Surprise
Found in Earth's Plumbing System
Seismologists
have used tiny earthquakes to make the first images of the inside of a deep sea
vent and it doesnt look like anyone thought it would.
Sea
floor vents (often called "black smokers" because of the cloud of chemicals
they ooze) are the outflow channels of vast plumbing systems that exist under
the Earth's mid-ocean ridges, which run across some 37,000 miles (60,000 kilometers)
of the seafloor.
Hydrothermal
vents are found all over the globe.
The
hypothetical image scientists had drawn of these vent systems had cold, deep-ocean
water being forced down by overlying pressure through large faults along the ridges.
The water was then thought to be superheated by shallow volcanism, eventually
rising toward the middle of the ridges where the vents tend to be clustered.
But
the new images, detailed in a study in the Jan. 10 issue of the journal Nature,
paint a different picture: Ocean water appears to descend through tiny cracks
in the ridge, instead of large faults, then runs below the ridge along its axis
in a tunnel-like zone just above a magma chamber for several kilometers. As the
water gets heated, it rises back to the sea floor (like a pot of boiling water)
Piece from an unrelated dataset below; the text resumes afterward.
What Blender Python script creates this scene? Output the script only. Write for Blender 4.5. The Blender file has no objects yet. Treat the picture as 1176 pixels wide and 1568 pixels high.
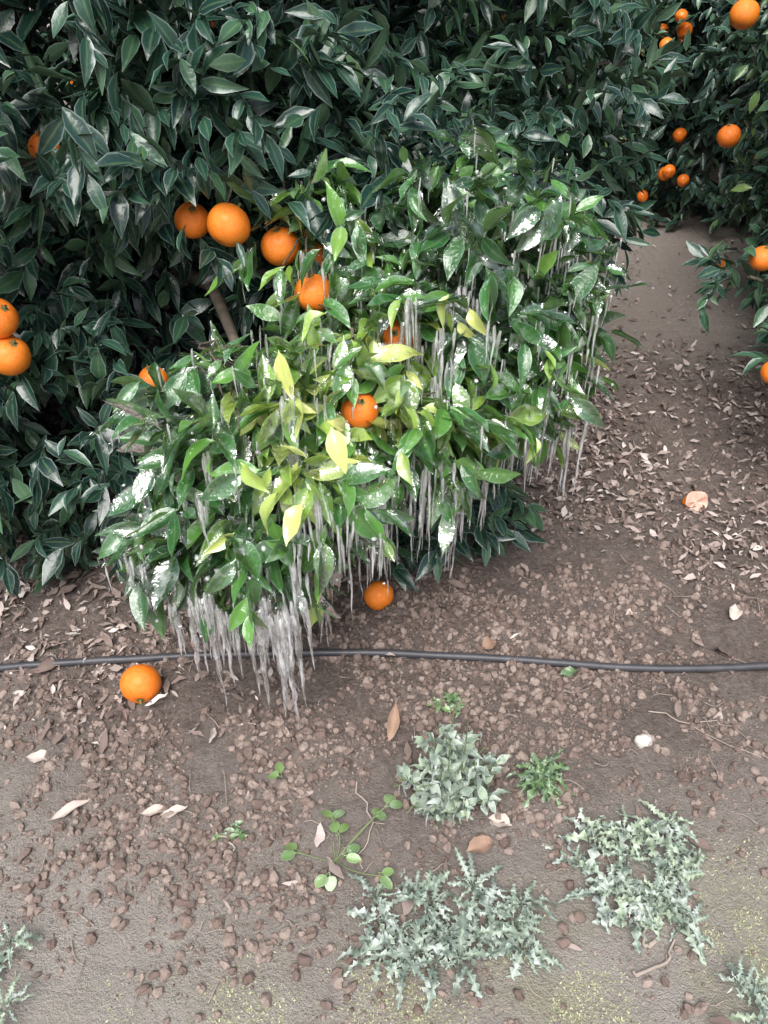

and bubbles out through a series of vents.
"If
you google on images of hydrothermal vents, you come up with cartoons that don't
at all match what we see," said lead study author Maya Tolstoy of the Lamont-Doherty
Earth Observatory, a part of Columbia University.
The
new images of the vent system, taken along the East Pacific Rise about 565 miles
southwest of Acapulco, Mexico, were created using seismometers that recorded 7,000
tiny, shallow earthquakes over the course of seven months in 2003 and 2004.
The
quakes are thought to be the result of cold water passing through the hot rocks
below the surface and picking up their heat, causing the rocks to cool and shrink,
and therefore crack and create small tremors.
The
new model also suggests that the water moves a lot faster that previously thought
perhaps a billion gallons per year flows through the particular system
studied.
The
findings could help scientists determine how the thriving communities around these
vents travel along seafloor currents and how the nutrients that feed them flow.